Ya desde 2013 China pasó a ser la mayor economía del mundo si se juzgaba por el PIB en paridad de poder adquisitivo. Eso tampoco molestaba a nadie porque con ello no se afecta el comercio ni la inversión en el mundo. Pero en la medida en que se avecinaba la superación del tamaño en el PIB de valor corriente, eso fue generando un enorme nerviosismo en la sociedad norteamericana. La razón aparente es que ser la mayor economía del mundo en valores corrientes, les da a los estadounidenses el privilegio que implica la hegemonía en múltiples aspectos, incluyendo la posibilidad de imponer su ley y su moneda al resto del mundo, incluyendo la posibilidad de comprar en cualquier parte del mundo y pagarlo con un simple pedazo de papel fabricado por ellos.
Los estadounidenses han asimilado la idea de que ellos son los más grandes y ricos y que a ellos nadie puede sobrepasarles. Ese esquema mental y el terror que les produce la posibilidad de perder esa posición resultan de difícil comprensión para los latinoamericanos y habitantes de otras regiones del mundo, habituados a ver diferentes dinámicas económicas en que frecuentemente una economía supera a otra, sin que esto tenga que ser un problema para nadie. De hecho, la propia economía dominicana ha superado a muchísimos otros países, cuyos habitantes apenas se enteran cuando sale en la prensa o aparece en los boletines estadísticos.

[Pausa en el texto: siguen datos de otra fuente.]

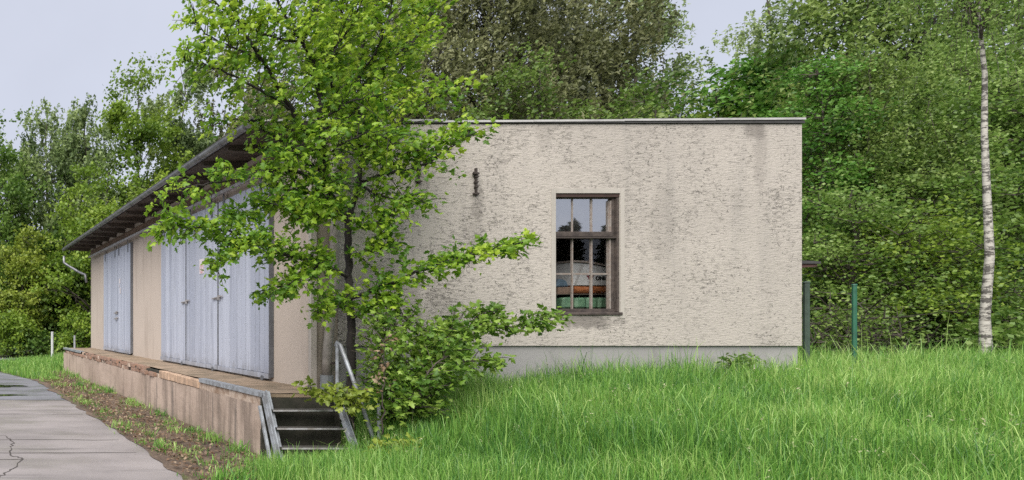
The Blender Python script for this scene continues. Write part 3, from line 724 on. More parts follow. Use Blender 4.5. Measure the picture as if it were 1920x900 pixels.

Pero los Estados Unidos son diferentes. Culturalmente, esa sociedad no está en condiciones de asimilar la idea de dejar de ser la potencia hegemónica mundial, por lo que se debe evitar por cualquier medio el sorpasso. Pero la vía para conseguir ese objetivo no podía ser acelerando el crecimiento económico propio, porque habría sido inviable sostener el ritmo que llevaban China primero y la India a continuación; por lo tanto, tenía que ser dificultando que otros siguieran creciendo, particularmente China por ser el que está más cerca de conseguirlo. Por primera vez en la historia conocida, vemos la aplicación de políticas económicas y comerciales encaminadas, no a mejorar su propio país, sino a impedir que mejoren otros. Incluso a sabiendas que se está autoinfligiendo daños.
Por otro lado, muchos otros países de Asia, África y América Latina comenzaban a percibir a China y la India como un buen ejemplo o, al menos, como un posible buen socio. Estados Unidos hizo un intento de amedrentarlos inculcándoles que la cercanía económica con China constituía un peligro para ellos.
Pero ¿cómo convencer a los países latinoamericanos, pero sobre todo a los africanos, cuando la evidencia práctica les muestra que con el crecimiento de China les va mucho mejor que antes, cuando se dependía solo de E.E.U.U., o bien cuando respondían a sus metrópolis de la Europa colonialista? Y el recuerdo de esta época colonialista está muy vivo, porque tiene apenas medio siglo para los habitantes de África, Asia y el Medio Oriente, aunque un poco más para ALyC.
A su vez, no olvidemos que, contrario a la llamada civilización occidental basada en el eurocentrismo, que es un fenómeno relativamente reciente, cuando hablamos de China, India, países árabes e incluso África, se trata de sociedades con historias milenarias, a las que Occidente ha intentado imponer, por la razón o la fuerza, su estilo de vida y forma de pensar, desestructurándolas de paso. Entiendo que después del “siglo de la humillación”, China no está dispuesta a aceptarlo otra vez.